#### Directive
Among the lines below, list those containing the string "part".

#### Supplied entries
##############################

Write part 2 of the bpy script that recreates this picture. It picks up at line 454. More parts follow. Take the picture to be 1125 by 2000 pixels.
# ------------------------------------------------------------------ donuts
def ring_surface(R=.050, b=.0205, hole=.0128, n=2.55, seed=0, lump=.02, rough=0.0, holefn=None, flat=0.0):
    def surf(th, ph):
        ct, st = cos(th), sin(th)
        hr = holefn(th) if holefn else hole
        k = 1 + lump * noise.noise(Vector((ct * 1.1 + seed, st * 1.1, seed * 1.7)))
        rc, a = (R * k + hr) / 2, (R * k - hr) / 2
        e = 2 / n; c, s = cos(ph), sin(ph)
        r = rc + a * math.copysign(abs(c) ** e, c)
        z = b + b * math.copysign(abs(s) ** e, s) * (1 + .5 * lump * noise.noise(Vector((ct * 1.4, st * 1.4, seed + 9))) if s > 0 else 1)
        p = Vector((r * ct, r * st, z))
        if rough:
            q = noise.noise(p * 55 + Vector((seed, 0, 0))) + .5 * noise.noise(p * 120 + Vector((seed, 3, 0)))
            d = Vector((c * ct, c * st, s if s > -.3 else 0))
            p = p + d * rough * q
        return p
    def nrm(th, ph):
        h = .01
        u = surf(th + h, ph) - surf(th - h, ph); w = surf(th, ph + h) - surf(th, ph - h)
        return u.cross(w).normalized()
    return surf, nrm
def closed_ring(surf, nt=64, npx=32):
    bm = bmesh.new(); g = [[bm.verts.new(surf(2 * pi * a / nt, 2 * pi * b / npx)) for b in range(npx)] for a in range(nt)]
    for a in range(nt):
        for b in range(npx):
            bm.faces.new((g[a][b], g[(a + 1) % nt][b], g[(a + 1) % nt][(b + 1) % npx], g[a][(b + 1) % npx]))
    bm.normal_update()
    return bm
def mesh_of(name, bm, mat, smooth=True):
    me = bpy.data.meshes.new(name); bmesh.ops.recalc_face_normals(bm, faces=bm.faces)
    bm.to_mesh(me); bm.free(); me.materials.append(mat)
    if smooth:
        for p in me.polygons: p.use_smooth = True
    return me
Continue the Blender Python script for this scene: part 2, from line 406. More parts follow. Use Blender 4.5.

##############################

#### Expected answer
Write part 2 of the bpy script that recreates this picture. It picks up at line 454. More parts follow. Take the picture to be 1125 by 2000 pixels.
Continue the Blender Python script for this scene: part 2, from line 406. More parts follow. Use Blender 4.5.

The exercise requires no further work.